● WORK INSTRUCTIONS
Please say how many lines of the listing hold "script", with no other words in the answer.
==== DATA PROVIDED
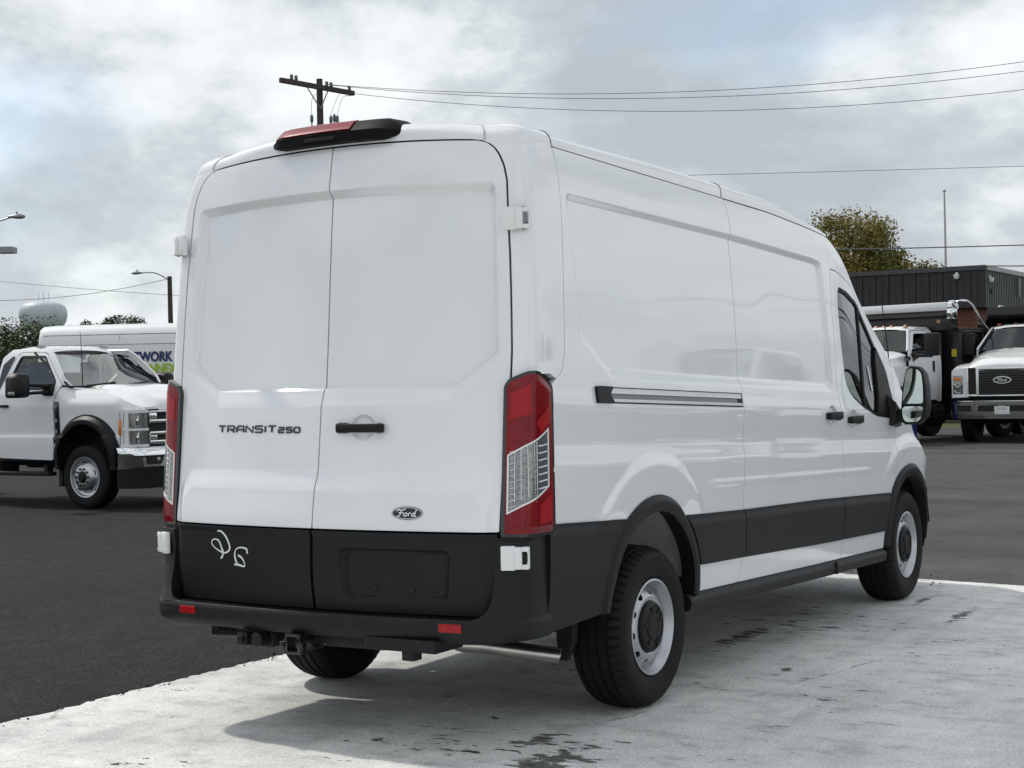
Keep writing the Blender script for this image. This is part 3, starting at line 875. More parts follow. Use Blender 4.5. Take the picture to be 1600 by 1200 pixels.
for sg in (-1, 1):
    def sd_rd(y, z, sg=sg):
        a = y*sg
        d = smin(z_top(y)-.007-z, y_gap(z)-.006-a, .012)
        return np.minimum(np.minimum(d, a-.0032), z-.888)
    rc = (-.92, .02, .86, 2.52) if sg < 0 else (-.02, .92, .86, 2.52)
    def zc_(y, v): return v-.020*(np.abs(y)/.75)**2*ss(1.9, 2.2, v)
    rd = panel('rear_door', lambda y, v: S_rear(y, zc_(y, v)), rc[:3]+(2.55,), (.0065, .004), lambda y, v, f=sd_rd: f(y, zc_(y, v)), M['paint'], van, out=-1, skirt=.03)
    tag(rd, 'right rear door with black handle and oval badge' if sg < 0 else 'left rear door with black lettering')
    # black lower trim with its lip
    def lip(y, z): return .004+.008*ss(.858, .872, z)
    PL = roundpoly([(-.128, .812), (-.652, .816), (-.640, .61), (-.150, .60)], .04)
    PL2 = roundpoly([(-.170, .800), (-.630, .804), (-.622, .618), (-.168, .61)], .035)
    plsd, plsd2 = poly_sdf(PL), poly_sdf(PL2)
    def trim_x(y, z):
        o = lip(y, z)
        if True:
            o = o-np.where(y < 0, .020*bev((plsd(y, z)+.002)/.016)-.006*bev((plsd2(y, z)+.002)/.008), 0)
        return np.stack([XR(y, z)-.021*bev(smin((1.125-z)/.085, (.835-np.abs(y))/.05, .5))-o+.035*ss(.66, .56, z)*0, y, z], -1)
    def sd_lt(y, z, sg=sg):
        a = y*sg
        d = np.minimum(smin(.880-z, y_gap(z)-.007-a, .006), a-.007)
        return np.minimum(d, z-.555)
    lt = panel('lower_trim', trim_x, rc[:2]+(.54, .89), .006, sd_lt, M['plastic'], rd, out=-1, skirt=.03)
    # gap rubber behind the door joints
    mb = MB()
    pts = [(float(XR(0, z))+.052, 0.0, z) for z in np.linspace(.56, 2.48, 30)]
    if sg < 0: mb.tube(pts, .012, 6)
    pts = []
    for z in np.linspace(.56, 2.30, 30):
        y = float(y_gap(z)); pts.append((float(XR(y, z))+.020, sg*y, z))
    for z in (2.33, 2.36, 2.385, 2.405, 2.42, 2.435, 2.445, 2.455, 2.462):
        y = float(y_gap(z)); pts.append((float(XR(y, z))+.02, sg*y, z))
    for y in np.linspace(.68, 0, 12): pts.append((float(XR(y, 2.47))+.028, sg*y, float(z_top(y))))
    mb.tube(pts, .013, 6)
    mb.build('door_seal', M['seal'], van, smooth=60)
    if sg < 0:
        # handle
        mb = MB()
        hx = float(XR(-.215, 1.302)); sl = .085*2*.215/.85**2*1.0
        Hm = Matrix.Translation((hx, -.213, 1.301)) @ Matrix.Rotation(-math.atan(sl)*1.0, 4, 'Z')
        mb.box((-.024, 0, 0), (.022, .235, .036), Mx=Hm, ch=.011)
        mb.box((-.012, .093, 0), (.030, .062, .044), Mx=Hm, ch=.012)
        mb.box((-.012, -.10, 0), (.030, .036, .040), Mx=Hm, ch=.010)
        hd = mb.build('door_handle', M['plastic'], rd, smooth=40)
        mb = MB()
        mb.lathe([(0, 0), (.011, 0), (.011, .004), (0, .004)], 16, Hm @ Matrix.Translation((-.028, .095, 0)) @ Matrix.Rotation(math.radians(90), 4, 'Z'))
        mb.build('key_lock', M['galv'], rd, smooth=40)
        # number plate screws
        for (sy, sz) in ((-.307, .654), (-.479, .652)):
            mb = MB()
            mb.lathe([(0, 0), (.011, 0), (.009, .006), (0, .008)], 12, Matrix.Translation((float(XR(sy, sz))-.012, sy, sz)) @ Matrix.Rotation(math.radians(90), 4, 'Z'))
            mb.build('plate_screw', M['seal'], rd, smooth=40)

def ribbon(paths, w, Pf, t=.004):
    """flat strokes following a surface; paths of (a,b) in surface coordinates"""
    mb = MB()
    for path in paths:
        n = len(path)
        L, R_, Lt, Rt = [], [], [], []
        for i in range(n):
            a = np.array(path[max(i-1, 0)], float); b = np.array(path[min(i+1, n-1)], float)
            d = (b-a)/(np.linalg.norm(b-a)+1e-9)
            nn = np.array([-d[1], d[0]])*(w if not callable(w) else w(i/(n-1)))/2
            p = np.array(path[i], float)
            for lst, q in ((L, p+nn), (R_, p-nn)):
                lst.append(tuple(Pf(q[0], q[1], 0.0)))
            for lst, q in ((Lt, p+nn), (Rt, p-nn)):
                lst.append(tuple(Pf(q[0], q[1], t)))
        mb.rings([[L[i], R_[i], Rt[i], Lt[i]] for i in range(n)])
    return mb
def smooth_path(pts, n=6):
    out = []
    P = [np.array(p, float) for p in pts]
    for i in range(len(P)-1):
        p0, p1, p2, p3 = P[max(i-1, 0)], P[i], P[i+1], P[min(i+2, len(P)-1)]
        for k in range(n):
            t = k/n
            out.append(tuple(.5*((2*p1)+(-p0+p2)*t+(2*p0-5*p1+4*p2-p3)*t*t+(-p0+3*p1-3*p2+p3)*t**3)))
    out.append(tuple(P[-1]))
    return out
def on_rear(off):
    def f(y, z, t):
        p = S_rear(np.array(float(y)), np.array(float(z)))
        return (p[0]-off-t, p[1], p[2])
    return f
rear_doors = [c for c in van.children if c.name.startswith('rear_door')]
right_door, left_door = rear_doors[0], rear_doors[1]
# model lettering on the left door, built from strokes
GL = {'T': [[(0, 1), (1, 1)], [(.5, 1), (.5, 0)]],
      'R': [[(0, 0), (0, 1), (.86, 1), (1, .86), (1, .58), (.86, .45), (0, .45)], [(.5, .45), (1, 0)]],
      'A': [[(0, 0), (0, .7), (.3, 1), (1, 1), (1, 0)], [(0, .42), (1, .42)]],
      'N': [[(0, 0), (0, 1), (1, 0), (1, 1)]],
      'S': [[(1, 1), (.14, 1), (0, .86), (0, .62), (.14, .52), (.86, .52), (1, .40), (1, .14), (.86, 0), (0, 0)]],
      'I': [[(.5, 0), (.5, 1)]],
      '2': [[(0, 1), (.86, 1), (1, .86), (1, .62), (.86, .52), (.14, .52), (0, .4), (0, 0), (1, 0)]],
      '5': [[(1, 1), (0, 1), (0, .54), (.86, .54), (1, .42), (1, .14), (.86, 0), (0, 0)]],
      '0': [[(.14, 0), (.86, 0), (1, .14), (1, .86), (.86, 1), (.14, 1), (0, .86), (0, .14), (.14, 0)]]}
paths = []
def write(txt, ya, yb, z0, h, gap, iw=.14):
    ws = [iw if c == 'I' else 1.0 for c in txt]
    unit = ((ya-yb)-gap*(len(txt)-1))/sum(ws)
    y = ya
    for c, w_ in zip(txt, ws):
        cw = unit*w_
        for st in GL[c]:
            paths.append([(y-a*cw, z0+b*h) for a, b in st])
        y -= cw+gap
write('TRANSIT', .590, .243, 1.2840, .027, .0145)
write('250', .226, .108, 1.2835, .021, .0125)
ribbon(paths, .0072, on_rear(.0), .005).build('model_lettering', M['badge'], left_door)
# oval badge on the right door
def oval(a, b, n=40): return [(math.cos(2*math.pi*k/n)*a, math.sin(2*math.pi*k/n)*b) for k in range(n)]
BC = (-.462, .960)
fr = on_rear(0)
def oval_plate(a, b, t0, t1, m, name, par):
    mb = MB()
    ring0 = [fr(BC[0]-u, BC[1]+v, t0) for u, v in oval(a, b)]
    ring1 = [fr(BC[0]-u, BC[1]+v, t1) for u, v in oval(a*.985, b*.97)]
    mb.rings([ring0, ring1])
    return mb.build(name, m, par, smooth=30)
bdg = oval_plate(.074, .0300, -.002, .004, M['white_plastic'], 'oval_badge', right_door)
oval_plate(.0705, .0268, .002, .0055, M['gloss_black'], 'badge_face', bdg)
mb = MB()
ring_o = [fr(BC[0]-u, BC[1]+v, .0062) for u, v in oval(.0665, .0232)]
ring_i = [fr(BC[0]-u, BC[1]+v, .0062) for u, v in oval(.0645, .0212)]
b0 = ring_o+ring_i
mb.add(b0, [(i, (i+1) % 40, 40+(i+1) % 40, 40+i) for i in range(40)])
mb.build('badge_ring', M['white_plastic'], bdg)
script = [[(-.040, .006), (-.034, .013), (-.024, .010), (-.012, .013), (-.004, .015)], [(-.020, .011), (-.024, 0), (-.030, -.011), (-.038, -.011)], [(-.032, .001), (-.014, .002)],
          [(-.004, .001), (-.011, -.003), (-.011, -.009), (-.005, -.011), (.001, -.006), (.001, -.001), (-.004, .001)],
          [(.008, .001), (.007, -.011)], [(.007, -.003), (.012, .001), (.017, 0)],
          [(.031, .001), (.024, -.001), (.020, -.007), (.024, -.011), (.031, -.006)], [(.038, .014), (.033, .002), (.031, -.009), (.037, -.010)]]
ribbon([smooth_path([(BC[0]-u*1.15, BC[1]+v*1.1) for u, v in s], 4) for s in script], .0042, on_rear(.0064), .001).build('badge_script', M['white_plastic'], bdg)
# paint-marker scrawl on the left lower trim
def px_rear(pts): return [(0.5785-(px-337.8)*(.00384), .8595-(py-829.5)*.00268) for px, py in pts]
sc1 = [(347.8, 830), (353.7, 830), (361.8, 838.3), (367.7, 852.3), (366.5, 860.5), (358.3, 864.5), (349, 860.5), (340.8, 854.7), (338, 848.8), (340.8, 844.2), (346.7, 843.5), (351.3, 847.7), (354.8, 857), (357.2, 864), (356, 869.8), (353.2, 874)]
sc2 = [(395.8, 863.5), (395, 857), (391, 854.6), (383, 854.5), (377.5, 858.5), (376, 866), (377.2, 874), (379.8, 880.5)]
sc3 = [(375, 882), (382, 882), (391, 883.8), (390.6, 876.8), (386.5, 869.8), (381, 867)]
def on_trim(y, z, t):
    return (float(XR(y, z))-.021-.005-t, y, z)
ribbon([smooth_path(px_rear(s), 5) for s in (sc1, sc2, sc3)], lambda t: .0066+.002*math.sin(t*9), on_trim, .0015).build('marker_scrawl', M['white_mark'], left_door)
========
● FULL RESPONSE
3